Il quotidiano economico-finanziario francese La Tribune riporta anche le preoccupazioni relative al rispetto dei diritti umani e sindacali dei lavoratori impiegati nel settore. Sull’isola di Sulawesi un incidente in un impianto del gruppo cinese Tsingshan Stainless Steel ha provocato la morte di 18 persone. Gli operai si sono mobilitati di risposta, chiedendo più manutenzione, dispositivi di sicurezza e che anche gli impiegati cinesi imparino la lingua indonesiana.
Come risolvere il dilemma del nichel, in Indonesia e non solo
Il nichel non è solo un componente essenziale delle batterie: è anche un componente essenziale delle batterie pulite. Accumuli ad alto dosaggio di nichel, infatti, vengono usati per fare a meno del cobalto, materiale più raro le cui condizioni di estrazione in Repubblica Democratica del Congo – principale produttore mondiale – fanno impallidire le miniere indonesiane. Tsingshan Holding Group, gigante cinese proprietario dell’impianto di Sulawesi, ha annunciato nel 2021 di essere riuscita a rendere puro, e quindi adatto alla produzione, il nichel di seconda classe. Si tratta di giacimenti meno pregiati, finora ignorati dall’industria, ma anche più diffusi di quelli di prima classe. Il problema è che si tratta di un procedimento energivoro, eseguito per ora soprattutto in Paesi il cui mix energetico dipende dal carbone. Senza contare il problema degli acidi necessari all’operazione di raffinazione, difficilissimi da smaltire.

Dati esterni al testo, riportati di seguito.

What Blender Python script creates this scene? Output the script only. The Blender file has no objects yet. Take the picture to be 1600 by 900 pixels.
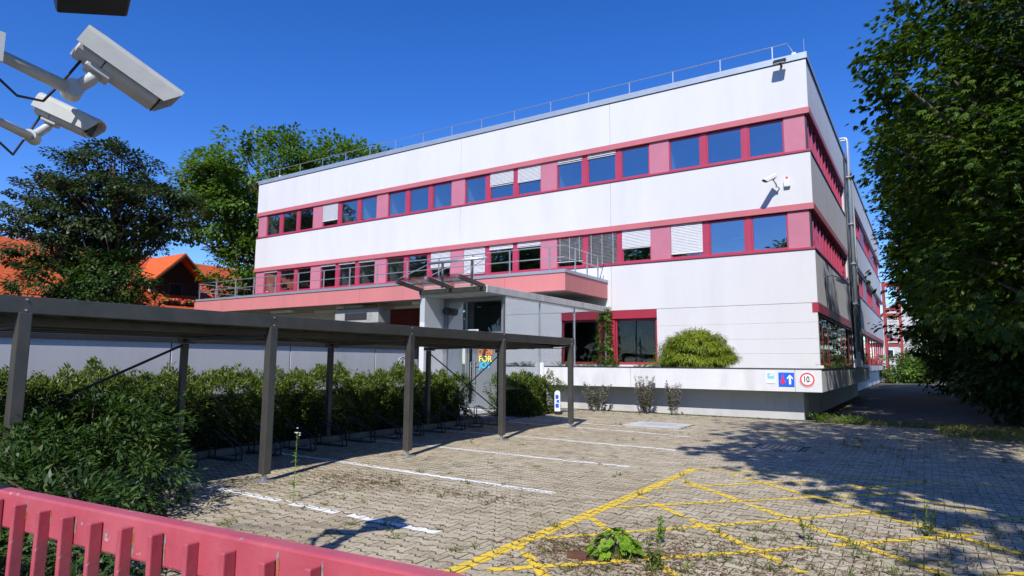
import bpy, math, random
import numpy as np
from mathutils import Vector, Matrix
from math import sin, cos, pi, radians, sqrt

sc = bpy.context.scene
COL = sc.collection
# ------------------------------------------------------------------ camera, sky, sun, exposure
EYE = Vector((0, 0, 1.65))
YAW, PITCH, ROLL, FPX = 0.574847, 0.117028, 0.0072, 989.7
_f = Vector((-sin(YAW) * cos(PITCH), cos(YAW) * cos(PITCH), sin(PITCH)))
_r = Vector((cos(YAW), sin(YAW), 0))
_u = _r.cross(_f)
_r2 = _r * cos(ROLL) + _u * sin(ROLL)
_u2 = -_r * sin(ROLL) + _u * cos(ROLL)
cam_data = bpy.data.cameras.new("camera")
cam = bpy.data.objects.new("camera", cam_data)
COL.objects.link(cam)
cam.matrix_world = Matrix(((_r2.x, _u2.x, -_f.x, EYE.x), (_r2.y, _u2.y, -_f.y, EYE.y), (_r2.z, _u2.z, -_f.z, EYE.z), (0, 0, 0, 1)))
cam_data.sensor_width = 36.0
cam_data.lens = FPX / 1600 * 36.0
cam_data.clip_start = 0.05
cam_data.clip_end = 3000
sc.camera = cam

SUN_EL = radians(44)
SUN_DIR = Vector((0.304 * cos(SUN_EL), -0.953 * cos(SUN_EL), sin(SUN_EL))).normalized()   # towards the sun
world = bpy.data.worlds.new("World")
sc.world = world
world.use_nodes = True
wn = world.node_tree
wn.nodes.clear()
w_out = wn.nodes.new("ShaderNodeOutputWorld")
w_bg = wn.nodes.new("ShaderNodeBackground")
w_sky = wn.nodes.new("ShaderNodeTexSky")
w_sky.sky_type = 'NISHITA'
w_sky.sun_disc = False
w_sky.sun_elevation = SUN_EL
w_sky.sun_rotation = math.atan2(SUN_DIR.x, SUN_DIR.y)
w_sky.altitude = 1500
w_sky.air_density = 1.0
w_sky.dust_density = 0.15
w_sky.ozone_density = 4.0
w_hsv = wn.nodes.new("ShaderNodeHueSaturation")
w_hsv.inputs['Saturation'].default_value = 1.30
w_hsv.inputs['Hue'].default_value = 0.516
w_bg.inputs['Strength'].default_value = 0.15
wn.links.new(w_sky.outputs[0], w_hsv.inputs['Color'])
wn.links.new(w_hsv.outputs[0], w_bg.inputs[0])
wn.links.new(w_bg.outputs[0], w_out.inputs[0])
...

Il dilemma del nichel non ha soluzione univoca. È impossibile rinunciarvi, specie se si vuole combattere la crisi climatica; è impossibile non affrontarne le problematicità. Un pezzo della risposta può venire dall’innovazione tecnologica. Gli studi sulle batterie agli ioni di sodio – alternative a quelle tradizionali, basate sul litio – potrebbero affrancare il settore energetico da nichel e cobalto assieme. Ma inevitabilmente altri due elementi dovranno entrare nel quadro. Il primo è il riciclo, inserendo quanto più nichel possibile nel mercato circolare. Il secondo è la riduzione dei consumi. Combattere l’obsolescenza programmata, cioè il deterioramento rapido degli oggetti di consumo, e privilegiare il trasporto pubblico al posto delle auto di proprietà tradizionali, sono due dei modi per ridurre la domanda di minerali critici. Nichel compreso.